Zane Philips jest pochodzącym z Australii biznesmenem, a także niesamowitym palantem. Wchodząc do niewielkiego pomieszczenia pełnego ludzi, emanuje ogromną pewnością siebie, wywołując reakcję otoczenia, która może zaskakiwać. Ludzie starają się dać mu jak najwięcej przestrzeni, jakby był królem całego świata. Ma jednak głowę do interesów, a w niej kolejny pomysł, który może okazać się żyłą złota. Co wymyślił? Otóż chce stworzyć portal randkowy, dla ludzi, którzy szukają kogoś wyjątkowego i są w stanie zaangażować się w to co przyniesie im los. Jednak musicie przyznać, jaki będzie miał wizerunek, ktoś samotny, kto nie wierzy w miłość uważając, że to ściema? Niewiarygodny. Do tego będzie potrzebna mu Harlow, modelka otrzymuje posadę odegrania roli, jego partnerki podczas kampanii promującej produkt i firmę Philipsa. Co z tego wyniknie?
Kim jest Zane Philips?  Jest w nim coś więcej niż  to, co widać na pierwszy rzut oka, mawia się, żeby nie oceniać książki po okładem, a człowieka po pozorach, czy tym, co wokoło siebie otacza. Czyny są istotne, a nie słowa, które często nie mają pokrycia. Jest w nim głębia, o którą zaczynasz dostrzegać, gdy Bromberg wciąga cię coraz głębiej w swoją opowieść. Zaczynamy zauważać, że Zane ma o wiele więcej do zaoferowania, to nie tylko znudzony playboy, który stara się odnieść sukces w swoim nowym przedsięwzięciu.
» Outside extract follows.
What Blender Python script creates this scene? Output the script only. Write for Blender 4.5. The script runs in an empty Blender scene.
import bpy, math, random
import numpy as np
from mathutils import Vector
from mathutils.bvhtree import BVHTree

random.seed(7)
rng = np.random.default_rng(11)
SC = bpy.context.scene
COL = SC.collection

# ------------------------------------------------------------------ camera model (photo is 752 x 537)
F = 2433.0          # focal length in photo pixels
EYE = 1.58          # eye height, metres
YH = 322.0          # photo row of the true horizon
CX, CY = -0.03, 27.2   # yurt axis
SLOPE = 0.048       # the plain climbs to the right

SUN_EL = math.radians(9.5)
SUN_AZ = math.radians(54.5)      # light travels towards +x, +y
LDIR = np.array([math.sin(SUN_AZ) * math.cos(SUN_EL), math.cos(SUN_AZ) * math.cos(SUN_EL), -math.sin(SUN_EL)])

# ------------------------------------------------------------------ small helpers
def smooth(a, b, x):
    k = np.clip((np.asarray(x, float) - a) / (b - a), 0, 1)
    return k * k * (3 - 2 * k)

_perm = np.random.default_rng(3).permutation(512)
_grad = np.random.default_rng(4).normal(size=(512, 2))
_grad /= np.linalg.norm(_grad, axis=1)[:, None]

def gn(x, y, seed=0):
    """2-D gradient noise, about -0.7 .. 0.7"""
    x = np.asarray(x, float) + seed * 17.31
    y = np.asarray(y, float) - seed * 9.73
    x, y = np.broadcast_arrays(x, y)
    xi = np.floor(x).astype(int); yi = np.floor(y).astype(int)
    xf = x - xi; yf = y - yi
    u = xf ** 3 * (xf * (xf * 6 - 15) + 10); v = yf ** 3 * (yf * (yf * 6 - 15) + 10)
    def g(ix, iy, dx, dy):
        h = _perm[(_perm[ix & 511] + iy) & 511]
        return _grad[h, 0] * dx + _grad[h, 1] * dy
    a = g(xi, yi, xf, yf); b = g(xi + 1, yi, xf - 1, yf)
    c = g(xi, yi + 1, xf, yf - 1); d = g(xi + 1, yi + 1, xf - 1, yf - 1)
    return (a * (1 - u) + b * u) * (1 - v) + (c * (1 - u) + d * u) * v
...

„Ściema” jest opowieścią, w której ścierają się ze sobą twarde i niezłomne osobowości. Nie ma tutaj miejsca na słabe dziewczątka i chłopców chadzających w rurkach. Wrzucenie i wykreowanie ciekawych osobowości skutkuje niesamowitymi sytuacjami, pełnymi przekąsu dialogami i emocjami, które nie jednokrotnie sprawiły, że wybuchłam śmiechem. Dla Zane’a nasza bohaterka jest nie lada wyzwaniem, odrobinę przywyknął, ku temu, że nikt nie chce mu się narazić, a tutaj kobieta potrafi wygarnąć mu to, co myśli na jego temat. Między tym wszystkim tli się nie tylko jedna iskra pożądania i wzajemnej fascynacji. Nie wszystko jest takie jakim się wydaje, a człowiek potrafi skryć wiele prawd pod warstwami, które nie chce ukazywać światu. Czasem nie jesteśmy w stanie udawać, żyć w ukryciu przez długi okres, kiedy przebywa w naszym otoczeniu ktoś, kto jest dobrym obserwatorem, jest w stanie rozłupać wszystkie warstwy i dostrzec prawdę. Jak ewoluuje relacja głównych bohaterów? Bez zbytnich dramatów, które przybrałyby bardziej elementy sztuczności i zepsułyby całość nadając jej brak autentyczności. Jest pikanie, ale z umiarem. To ciekawa opowieść o człowieku, który nie wierzył w miłość i kobiecie, która jego wiarą zachwiała. Serdecznie polecam.